Conventionally, such insulators are made of inorganic materials (eg, oxides and nitrides) built on a hard surface such as silicon or glass due to their excellent insulating performance and reliability. However, these insulators were difficult to implement into soft electronics due to their rigidity and high process temperature. In recent years, many researchers have studied polymers as promising insulating materials that are compatible with soft unconventional substrates and emerging semiconductor materials. The traditional technique employed in developing a polymer insulator, however, had the limitations of low surface coverage at ultralow thickness, hindering FETs adopting polymeric insulators from operating at low voltage.

A KAIST research team led by Professor Sung Gap Im of the Chemical and Biomolecular Engineering Department and Professor Seunghyup Yoo and Professor Byung Jin Cho of the Electrical Engineering Department developed an insulating layer of organic polymers - pV3D3 - that can be greatly scaled down, without losing its ideal insulating properties, to a thickness of less than 10 nm using the all-dry vapour-phase technique called the initiated chemical vapour deposition (iCVD). Their research results were published online in Nature Materials.

The iCVD process allows gaseous monomers and initiators to react with each other in a low vacuum condition and, as a result, conformal polymeric films with excellent insulating properties are deposited on a substrate. Unlike the traditional technique, the surface-growing character of iCVD can overcome the problems associated with surface tension and produce uniform and pure ultrathin polymeric films over a large area with virtually no surface or substrate limitations. Furthermore, most iCVD polymers are created at room temperature, which lessens the strain exerted on and damage done to the substrates.

With the pV3D3 insulator, the research team built low-power, high-performance FETs based on various semiconductor materials such as organics, graphene and oxides, demonstrating the pV3D3 insulator’s wide range of material compatibility. They also manufactured a stick-on, removable electronic component using conventional packaging tape as a substrate. The team successfully developed a transistor array on a large-scale flexible substrate with the pV3D3 insulator, in collaboration with Professor Yong-Young Noh from Dongguk University in Korea.

Professor Im said, “The down-scalability and wide range of compatibility observed with iCVD-grown pV3D3 are unprecedented for polymeric insulators.
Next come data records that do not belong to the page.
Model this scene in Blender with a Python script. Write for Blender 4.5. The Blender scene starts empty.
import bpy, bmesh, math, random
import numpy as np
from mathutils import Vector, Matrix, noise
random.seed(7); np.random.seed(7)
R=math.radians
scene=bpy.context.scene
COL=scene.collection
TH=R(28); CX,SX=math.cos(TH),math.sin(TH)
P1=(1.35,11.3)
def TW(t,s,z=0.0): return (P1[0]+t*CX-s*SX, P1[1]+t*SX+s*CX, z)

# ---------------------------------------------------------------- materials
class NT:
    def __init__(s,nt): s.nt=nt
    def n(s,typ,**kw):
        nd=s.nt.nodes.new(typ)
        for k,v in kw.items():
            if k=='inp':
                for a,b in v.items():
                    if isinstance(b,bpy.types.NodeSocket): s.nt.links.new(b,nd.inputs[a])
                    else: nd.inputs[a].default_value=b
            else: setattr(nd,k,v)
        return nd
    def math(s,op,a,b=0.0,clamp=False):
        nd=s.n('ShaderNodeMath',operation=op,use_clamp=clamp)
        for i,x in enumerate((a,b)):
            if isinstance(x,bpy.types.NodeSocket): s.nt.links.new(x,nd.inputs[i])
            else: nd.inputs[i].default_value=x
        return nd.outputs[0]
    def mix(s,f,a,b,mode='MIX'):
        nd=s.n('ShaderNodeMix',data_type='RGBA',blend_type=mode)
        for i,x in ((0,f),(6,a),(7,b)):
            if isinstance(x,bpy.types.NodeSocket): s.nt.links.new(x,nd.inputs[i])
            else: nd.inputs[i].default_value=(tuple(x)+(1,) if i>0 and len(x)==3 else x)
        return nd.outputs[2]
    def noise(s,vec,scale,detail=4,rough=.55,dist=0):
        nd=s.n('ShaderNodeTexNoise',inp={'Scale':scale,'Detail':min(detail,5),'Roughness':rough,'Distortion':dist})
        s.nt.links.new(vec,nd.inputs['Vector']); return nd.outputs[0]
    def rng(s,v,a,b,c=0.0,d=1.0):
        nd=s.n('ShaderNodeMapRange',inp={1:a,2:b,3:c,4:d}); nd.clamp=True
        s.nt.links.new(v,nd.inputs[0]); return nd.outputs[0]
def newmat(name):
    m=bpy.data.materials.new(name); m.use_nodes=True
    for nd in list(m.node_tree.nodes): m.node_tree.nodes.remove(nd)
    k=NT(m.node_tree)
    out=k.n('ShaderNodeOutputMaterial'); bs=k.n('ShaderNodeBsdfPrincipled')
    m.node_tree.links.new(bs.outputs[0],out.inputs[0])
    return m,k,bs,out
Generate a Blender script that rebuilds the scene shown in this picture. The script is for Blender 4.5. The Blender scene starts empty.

Our iCVD pV3D3 polymeric films showed an insulating performance comparable to that of inorganic insulating layers, even when their thickness was scaled down to sub-10 nm. We expect our development will greatly benefit flexible or soft electronics, which will play a key role in the success of emerging electronic devices such as wearable computers.”

Related News

Fully coupled annealing processor for enhanced problem solving

Researchers have designed a scalable, fully-coupled annealing processor with 4096 spins, and...

STMicroelectronics breaks 20 nm barrier for next-gen microcontrollers

STMicroelectronics has launched an advanced process based on 18 nm Fully Depleted Silicon On...

Chip opens door to AI computing at light speed

A team of engineers have developed a silicon-photonics chip that uses light waves, rather than...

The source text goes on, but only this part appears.